The company told shareholders in late October that the planned pipeline route from P’nyang to the PNG LNG facilities passes within 20 kilometres of the Ketu field, part of its Western LNG project planning.

“Recent announcements by the Government of Papua New Guinea indicate that its proposed Gas Policy would require third party access on reasonable commercial terms to pipelines and a recent media report suggests that such arrangements may be the subject of negotiation for the PNG LNG project agreement,” Horizon’s CEO, Michael Sheridan said.

The condensate rich gas resources in the Stanley, Elevala, Ketu and Ubuntu fields lie to the south of ExxonMobil and Oil Search’s P’nyang gas field which will provide the threshold volumes for expansion train 3 of the PNG LNG scheme.

However, he also said that Horizon will continue to look at other development opportunities.

“While such a potential commercialisation pathway may provide a beneficial opportunity, it remains appropriate for Horizon Oil and its fellow joint venturers to progress their independent development plans for their resources by way of the Western LNG project and the re-emerging opportunity for the Stanley condensate recovery project to provide nearer term condensate and domestic gas revenue, while planning for, and construction of, the longer-dated Western LNG project take place.”

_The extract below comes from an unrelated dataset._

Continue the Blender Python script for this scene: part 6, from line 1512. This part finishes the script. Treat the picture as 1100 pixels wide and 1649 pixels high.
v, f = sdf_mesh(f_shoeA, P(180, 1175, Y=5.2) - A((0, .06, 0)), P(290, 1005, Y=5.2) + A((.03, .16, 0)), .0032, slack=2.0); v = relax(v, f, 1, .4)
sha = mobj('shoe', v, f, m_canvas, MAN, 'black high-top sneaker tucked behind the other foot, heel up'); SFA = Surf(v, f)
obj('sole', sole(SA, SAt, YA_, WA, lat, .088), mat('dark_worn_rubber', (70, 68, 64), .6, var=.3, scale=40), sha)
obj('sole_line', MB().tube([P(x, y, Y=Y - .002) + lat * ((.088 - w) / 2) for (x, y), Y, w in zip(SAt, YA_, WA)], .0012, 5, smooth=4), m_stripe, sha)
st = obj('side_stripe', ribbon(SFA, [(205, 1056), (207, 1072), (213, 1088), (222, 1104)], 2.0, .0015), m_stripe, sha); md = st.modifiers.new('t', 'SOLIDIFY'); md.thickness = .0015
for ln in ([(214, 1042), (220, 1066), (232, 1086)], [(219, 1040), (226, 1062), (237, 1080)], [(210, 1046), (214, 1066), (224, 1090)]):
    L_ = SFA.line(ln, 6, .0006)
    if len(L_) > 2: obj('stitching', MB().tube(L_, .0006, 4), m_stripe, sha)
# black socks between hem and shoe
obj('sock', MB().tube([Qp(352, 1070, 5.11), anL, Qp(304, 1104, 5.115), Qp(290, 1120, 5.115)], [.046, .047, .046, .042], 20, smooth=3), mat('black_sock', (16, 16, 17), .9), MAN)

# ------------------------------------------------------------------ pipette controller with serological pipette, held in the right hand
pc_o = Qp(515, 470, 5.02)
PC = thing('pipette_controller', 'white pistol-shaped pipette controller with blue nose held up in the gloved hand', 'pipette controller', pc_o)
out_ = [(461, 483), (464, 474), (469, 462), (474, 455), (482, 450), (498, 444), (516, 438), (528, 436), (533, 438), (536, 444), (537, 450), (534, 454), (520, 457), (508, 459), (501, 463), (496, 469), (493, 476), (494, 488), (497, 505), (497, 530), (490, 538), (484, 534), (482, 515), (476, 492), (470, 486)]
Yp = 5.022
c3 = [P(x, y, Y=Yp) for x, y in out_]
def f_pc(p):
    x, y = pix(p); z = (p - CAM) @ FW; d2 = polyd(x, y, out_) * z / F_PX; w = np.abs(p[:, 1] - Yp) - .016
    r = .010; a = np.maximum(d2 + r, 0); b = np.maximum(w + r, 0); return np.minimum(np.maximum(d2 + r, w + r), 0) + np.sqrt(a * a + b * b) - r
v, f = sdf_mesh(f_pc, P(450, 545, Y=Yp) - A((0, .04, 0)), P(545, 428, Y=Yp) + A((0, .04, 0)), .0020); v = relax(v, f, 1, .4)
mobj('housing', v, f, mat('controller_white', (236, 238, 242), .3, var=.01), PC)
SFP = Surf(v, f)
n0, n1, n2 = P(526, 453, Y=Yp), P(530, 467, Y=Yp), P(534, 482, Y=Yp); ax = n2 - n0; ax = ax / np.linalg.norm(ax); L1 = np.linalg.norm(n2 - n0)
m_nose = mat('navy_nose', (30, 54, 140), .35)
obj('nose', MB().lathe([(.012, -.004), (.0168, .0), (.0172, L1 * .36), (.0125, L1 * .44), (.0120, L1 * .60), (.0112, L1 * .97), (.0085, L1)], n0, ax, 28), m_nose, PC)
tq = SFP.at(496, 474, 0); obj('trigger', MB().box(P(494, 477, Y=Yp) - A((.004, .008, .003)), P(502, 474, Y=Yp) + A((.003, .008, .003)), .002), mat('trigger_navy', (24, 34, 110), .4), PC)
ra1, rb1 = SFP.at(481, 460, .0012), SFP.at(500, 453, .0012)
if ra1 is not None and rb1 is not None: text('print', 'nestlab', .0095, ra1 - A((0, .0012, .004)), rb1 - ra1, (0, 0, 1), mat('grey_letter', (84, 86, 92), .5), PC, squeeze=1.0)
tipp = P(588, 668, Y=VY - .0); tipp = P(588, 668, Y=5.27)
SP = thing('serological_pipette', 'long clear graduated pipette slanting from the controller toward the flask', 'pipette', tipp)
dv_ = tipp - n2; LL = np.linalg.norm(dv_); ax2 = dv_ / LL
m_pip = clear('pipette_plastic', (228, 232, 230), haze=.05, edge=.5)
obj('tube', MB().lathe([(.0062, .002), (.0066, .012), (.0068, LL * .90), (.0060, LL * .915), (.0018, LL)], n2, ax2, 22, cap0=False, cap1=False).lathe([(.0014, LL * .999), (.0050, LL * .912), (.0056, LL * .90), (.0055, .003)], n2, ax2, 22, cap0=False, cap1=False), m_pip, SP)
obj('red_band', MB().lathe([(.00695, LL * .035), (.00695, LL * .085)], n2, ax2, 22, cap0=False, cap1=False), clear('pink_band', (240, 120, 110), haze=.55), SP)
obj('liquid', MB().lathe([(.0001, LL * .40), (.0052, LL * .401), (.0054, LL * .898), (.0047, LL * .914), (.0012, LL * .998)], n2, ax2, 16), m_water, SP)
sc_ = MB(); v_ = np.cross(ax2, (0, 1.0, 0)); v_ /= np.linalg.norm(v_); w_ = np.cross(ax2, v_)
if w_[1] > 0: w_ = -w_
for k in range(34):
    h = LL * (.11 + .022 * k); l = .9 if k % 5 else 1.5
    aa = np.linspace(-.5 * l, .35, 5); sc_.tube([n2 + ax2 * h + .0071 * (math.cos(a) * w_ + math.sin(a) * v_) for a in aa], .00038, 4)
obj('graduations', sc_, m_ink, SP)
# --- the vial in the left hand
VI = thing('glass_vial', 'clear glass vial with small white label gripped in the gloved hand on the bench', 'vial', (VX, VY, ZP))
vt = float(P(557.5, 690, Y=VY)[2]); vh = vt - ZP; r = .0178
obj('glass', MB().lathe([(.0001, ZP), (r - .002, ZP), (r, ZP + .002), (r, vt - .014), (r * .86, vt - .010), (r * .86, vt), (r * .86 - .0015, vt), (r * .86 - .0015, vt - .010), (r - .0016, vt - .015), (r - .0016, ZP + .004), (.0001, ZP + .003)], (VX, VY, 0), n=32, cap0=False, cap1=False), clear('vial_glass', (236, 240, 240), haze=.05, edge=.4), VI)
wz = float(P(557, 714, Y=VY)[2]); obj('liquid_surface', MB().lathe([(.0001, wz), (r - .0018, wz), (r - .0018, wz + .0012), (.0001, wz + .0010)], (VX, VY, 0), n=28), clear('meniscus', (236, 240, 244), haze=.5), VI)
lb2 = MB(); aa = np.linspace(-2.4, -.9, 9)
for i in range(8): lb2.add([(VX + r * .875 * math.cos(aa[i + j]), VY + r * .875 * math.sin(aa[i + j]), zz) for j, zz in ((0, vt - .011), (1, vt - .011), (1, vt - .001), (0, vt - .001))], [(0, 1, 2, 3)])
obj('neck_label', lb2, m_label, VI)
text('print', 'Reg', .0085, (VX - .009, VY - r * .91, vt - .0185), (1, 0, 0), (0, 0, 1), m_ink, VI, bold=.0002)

Mr Sheridan told shareholders that Horizon Oil had made further progress on its planning for the commercialisation of the gross appraised resource of 2,200 PJ of sales gas and 64 million barrels of associated condensate in the four petroleum licences in the foreland basin of Western province that are intended to supply gas to the Western LNG project.

The company holds approximately 30% of the resource and is operator of two licences constituting the majority of the resource.

Discussing the recent notices of intent from the PNG Government to cancel key Western licences PDL-10 and PL -0 and the notice to terminate the Stanley Gas Agreement, Mr Sheridan said PDL-10 operator Repsol, remains of the view that the notices are without merit and are procedurally invalid.

“Based on external legal advice, Horizon Oil supports this view. Horizon Oil and the PDL-10 joint venture continue to work with the PNG Petroleum Minister and the Department of Petroleum and Energy to resolve any misunderstanding or disagreement with respect to the good standing of PDL-10, PL-10 and the Stanley Gas Agreement,” Mr Sheridan said.